Estes & Lauriat continued to offer the book in various series and bindings until 1897, only in celluloid in 1896 and 1897. That cover is illustrated in the firm’s PTLA catalog and appears to be a conventionally fluted-edge celluloid wrapping with hand-painted title and decorations. In 1896, the H. M. Caldwell Company became an Estes subsidiary but did not pick up The Earl’s Return until 1901 when it was revived in a new series continued through 1912. Bindings for this edition changed from year to year but none were described as using celluloid. In 1898, Estes & Lauriat was succeeded by the Dana Estes & Company, but The Earl's Return never appeared under that imprint in PTLA catalogs.

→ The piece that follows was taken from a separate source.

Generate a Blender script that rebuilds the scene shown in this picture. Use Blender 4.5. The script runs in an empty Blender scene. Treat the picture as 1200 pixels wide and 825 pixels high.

Thus the binding shown here, with its dual embossed celluloid plates secured with four pins on each board has not been dated. It may have been a trial binding produced in only a small number of copies for some special purpose but not offered to the public. In any case it seems likely that it was devised around 1896 when Estes & Lauriat first experimented with celluloid.
1896 & 1897. The Celluloid Series.
A dainty new style of binding for old favorites--a novel cover of celluloid, flexible, with cover designs in gold, fluted edges, each in a box. $1.50.